Verse 8 gives a marvelous and precious promise to those who increasingly integrate these qualities into every part of their life. “For if these qualities are yours and are increasing, they render you neither useless nor unfruitful in the true knowledge of our Lord Jesus Christ.

Sharing the life of God should produce and the finest and most godly character for Him. That itself is reward enough, but it also leads to fruitfulness in our walk with the Lord.

Christians face two staggering possibilities. On the one hand, we can work to develop these qualities in increasing measure in our lives, and thus find a deepening experience of the Lord leading to a fruitful Christian life. On the other, we can ignore this opportunity [& provision], but this response is short-sighted, even blind, as it overlooks the wonder of the fact of our salvation.

If we make these things ours and they abound, says Peter, two specific benefits will follow. First, they will keep us from being barren. None of us want to be “barren” [argós] in our Christian lives. To be barren is “to be useless or idle.” The best defense against such a useless life is an active offense. If we are actively following Jesus Christ as Lord and are diligent in adding to our faith, we will never be barren in our Christian life.

Second, they will keep us from being “unfruitful in the knowledge of our Lord Jesus Christ.” Jesus gave instruction to Peter and to all of us concerning the life of bearing fruit when He said, “Abide in Me, and I in you. As the branch cannot bear fruit of itself, unless it abides in the vine, neither can you, unless you abide in Me” (John 15:4).

The secret of fruit-bearing is to abide in Christ and to allow Him to abide in us. Peter encourages us to follow Jesus aggressively by adding to our faith with all diligence; then we will never be unfruitful.

At the close of a church service where the topic was world evangelism, a young woman turned to an older believer and admitted, "I just can't get interested in evangelism and missions!” “Well, dear," said the elderly woman, "it's just like getting interested in a bank. You have to put a little something in first or you'll never gain any interest! The more you put in, the more you’ll get out of it. Try it."

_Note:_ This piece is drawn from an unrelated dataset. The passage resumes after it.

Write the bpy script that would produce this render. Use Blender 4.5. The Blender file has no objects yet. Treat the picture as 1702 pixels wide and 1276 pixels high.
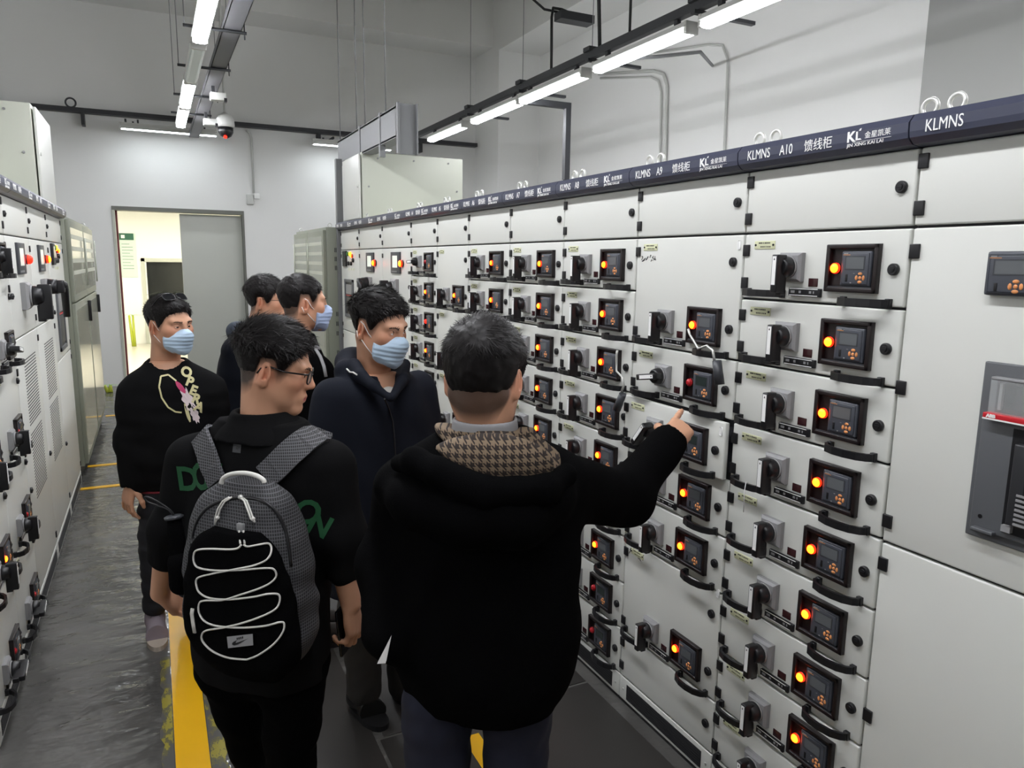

That philosophy is simple but true. If you lack interest in something, it is probably because you have put very little into it. You say you can find no pleasure in Bible study, but have you ever sat down with a concordance and looked up the Scripture references on a given subject? Have you ever read the Psalms until you came to some precious promise that comforted you and then meditated on til it brought you to praise? Have you ever read a book of the Bible at one sitting so you could capture its message? If not, no wonder you’re not interested! Peter emphasized that we need to put effort in to the Christian life if we are going to be fruitful.

Perhaps you have little enthusiasm for evangelism or discipling others. Have you ever volunteered for a ministry with others or tried to speak to someone about your faith? If not it's time to invest some effort- then watch your interest grow! [HGB] You gain interest only on what you have invested.


The value of a promise depends on what is promised, who made it and whether or not they will keep the promise. We all have been impacted by promises that have not been kept, but that is not so with God. He being God can keep all He promises and His integrity, His righteousness demands that He keep all His promises.

Let’s search the Scriptures and claim all God’s precious promises to us. These promises are exceedingly great. After you lay hold of them, cherish them for they are His personal pledges to us. Then watch your interest and your fruitfulness grow.